Volume 6 · 398 words · 1842 Edition

(plural, Cherubim), an angelic spirit, which in the celestial hierarchy is placed next to the seraphim. The term cherub, in Hebrew, is sometimes taken for a calf or ox. Ezekiel represents the face of the cherub as synonymous with the face of an ox. The word cherub, in Syrian and Chaldee, signifies to till or plough, which is the proper work of oxen. Cherub also signifies strong and powerful. Grotius says that the figures of the cherubim resembled that of a calf; Bochart likewise thinks that the cherubim had more likeness to the figure of an ox than to any thing besides; Spencer is of the same opinion; and St John, in the Revelation, calls cherubim beasts. Josephus says that the cherubim were extraordinary creatures, of a figure unknown to mankind.

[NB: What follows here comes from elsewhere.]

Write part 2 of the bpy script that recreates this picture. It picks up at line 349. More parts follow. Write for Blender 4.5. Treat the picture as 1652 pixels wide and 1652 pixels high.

Clemens Alexandrinus believes that the Egyptians imitated the cherubim of the Hebrews in the representations of their sphinxes and other hieroglyphical animals. Indeed all the descriptions which the Scripture gives us of cherubim differ from one another, but agree in representing them by a figure composed of various creatures, as a man, an ox, an eagle, and a lion. Such were the cherubim described by Ezekiel. Those seen by Isaiah, and which he called seraphim, had the figure of a man with six wings, two of which covered their faces, and two more covered their feet, while with the two others they flew. Those which Solomon placed in the temple at Jerusalem are supposed to have been nearly of the same form. But those which St John describes in the Revelation were all eyes before and behind, and had each six wings. The first was in the form of a lion, the second in that of a calf, the third in that of a man, and the fourth in that of an eagle. The figure of the cherubim was not always uniform, since they are variously described as having the shapes of men, eagles, oxen, lions, and sometimes of all these put together. Moses likewise calls the symbolical or hieroglyphical representations which were embroidered on the veils of the tabernacle, cherubim of costly work. Such were the symbolical figures which the Egyptians placed at the gates of their temples, and the images of the generality of their gods, which were commonly statues composed of the figures of men and animals combined on metaphorical, or rather allegorical principles.